Render every entry verbatim.

>> start

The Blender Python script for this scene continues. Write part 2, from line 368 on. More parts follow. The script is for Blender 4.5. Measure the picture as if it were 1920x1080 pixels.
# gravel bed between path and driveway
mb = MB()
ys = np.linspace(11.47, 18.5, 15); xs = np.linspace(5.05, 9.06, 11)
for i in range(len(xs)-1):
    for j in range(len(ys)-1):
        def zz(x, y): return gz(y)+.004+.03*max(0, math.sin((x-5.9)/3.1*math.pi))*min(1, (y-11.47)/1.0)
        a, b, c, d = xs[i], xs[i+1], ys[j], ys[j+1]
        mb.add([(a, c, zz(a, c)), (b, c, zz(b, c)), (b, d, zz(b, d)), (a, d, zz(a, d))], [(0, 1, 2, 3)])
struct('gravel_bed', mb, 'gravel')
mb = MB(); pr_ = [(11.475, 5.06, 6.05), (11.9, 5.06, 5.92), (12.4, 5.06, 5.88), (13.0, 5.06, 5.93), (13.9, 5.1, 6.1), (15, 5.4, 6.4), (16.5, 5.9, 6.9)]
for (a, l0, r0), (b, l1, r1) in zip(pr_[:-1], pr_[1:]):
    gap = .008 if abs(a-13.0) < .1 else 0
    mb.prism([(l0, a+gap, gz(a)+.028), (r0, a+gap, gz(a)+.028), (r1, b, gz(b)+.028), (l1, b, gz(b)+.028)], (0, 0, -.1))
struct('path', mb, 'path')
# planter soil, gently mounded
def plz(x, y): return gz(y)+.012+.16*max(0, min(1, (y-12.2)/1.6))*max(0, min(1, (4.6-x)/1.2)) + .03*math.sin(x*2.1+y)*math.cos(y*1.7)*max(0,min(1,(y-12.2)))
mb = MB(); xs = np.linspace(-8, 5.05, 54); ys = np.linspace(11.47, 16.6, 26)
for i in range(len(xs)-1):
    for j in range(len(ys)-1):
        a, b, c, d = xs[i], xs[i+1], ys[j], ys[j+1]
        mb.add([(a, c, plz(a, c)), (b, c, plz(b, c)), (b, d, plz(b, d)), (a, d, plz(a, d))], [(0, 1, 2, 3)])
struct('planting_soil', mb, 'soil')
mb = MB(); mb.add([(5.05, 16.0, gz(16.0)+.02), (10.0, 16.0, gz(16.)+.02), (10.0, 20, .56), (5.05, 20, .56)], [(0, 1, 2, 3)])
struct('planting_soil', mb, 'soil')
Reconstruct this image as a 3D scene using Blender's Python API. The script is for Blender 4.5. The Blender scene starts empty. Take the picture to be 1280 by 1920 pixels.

>> end

Output for this task:
The Blender Python script for this scene continues. Write part 2, from line 368 on. More parts follow. The script is for Blender 4.5. Measure the picture as if it were 1920x1080 pixels.
# gravel bed between path and driveway
mb = MB()
ys = np.linspace(11.47, 18.5, 15); xs = np.linspace(5.05, 9.06, 11)
for i in range(len(xs)-1):
    for j in range(len(ys)-1):
        def zz(x, y): return gz(y)+.004+.03*max(0, math.sin((x-5.9)/3.1*math.pi))*min(1, (y-11.47)/1.0)
        a, b, c, d = xs[i], xs[i+1], ys[j], ys[j+1]
        mb.add([(a, c, zz(a, c)), (b, c, zz(b, c)), (b, d, zz(b, d)), (a, d, zz(a, d))], [(0, 1, 2, 3)])
struct('gravel_bed', mb, 'gravel')
mb = MB(); pr_ = [(11.475, 5.06, 6.05), (11.9, 5.06, 5.92), (12.4, 5.06, 5.88), (13.0, 5.06, 5.93), (13.9, 5.1, 6.1), (15, 5.4, 6.4), (16.5, 5.9, 6.9)]
for (a, l0, r0), (b, l1, r1) in zip(pr_[:-1], pr_[1:]):
    gap = .008 if abs(a-13.0) < .1 else 0
    mb.prism([(l0, a+gap, gz(a)+.028), (r0, a+gap, gz(a)+.028), (r1, b, gz(b)+.028), (l1, b, gz(b)+.028)], (0, 0, -.1))
struct('path', mb, 'path')
# planter soil, gently mounded
def plz(x, y): return gz(y)+.012+.16*max(0, min(1, (y-12.2)/1.6))*max(0, min(1, (4.6-x)/1.2)) + .03*math.sin(x*2.1+y)*math.cos(y*1.7)*max(0,min(1,(y-12.2)))
mb = MB(); xs = np.linspace(-8, 5.05, 54); ys = np.linspace(11.47, 16.6, 26)
for i in range(len(xs)-1):
    for j in range(len(ys)-1):
        a, b, c, d = xs[i], xs[i+1], ys[j], ys[j+1]
        mb.add([(a, c, plz(a, c)), (b, c, plz(b, c)), (b, d, plz(b, d)), (a, d, plz(a, d))], [(0, 1, 2, 3)])
struct('planting_soil', mb, 'soil')
mb = MB(); mb.add([(5.05, 16.0, gz(16.0)+.02), (10.0, 16.0, gz(16.)+.02), (10.0, 20, .56), (5.05, 20, .56)], [(0, 1, 2, 3)])
struct('planting_soil', mb, 'soil')
Reconstruct this image as a 3D scene using Blender's Python API. The script is for Blender 4.5. The Blender scene starts empty. Take the picture to be 1280 by 1920 pixels.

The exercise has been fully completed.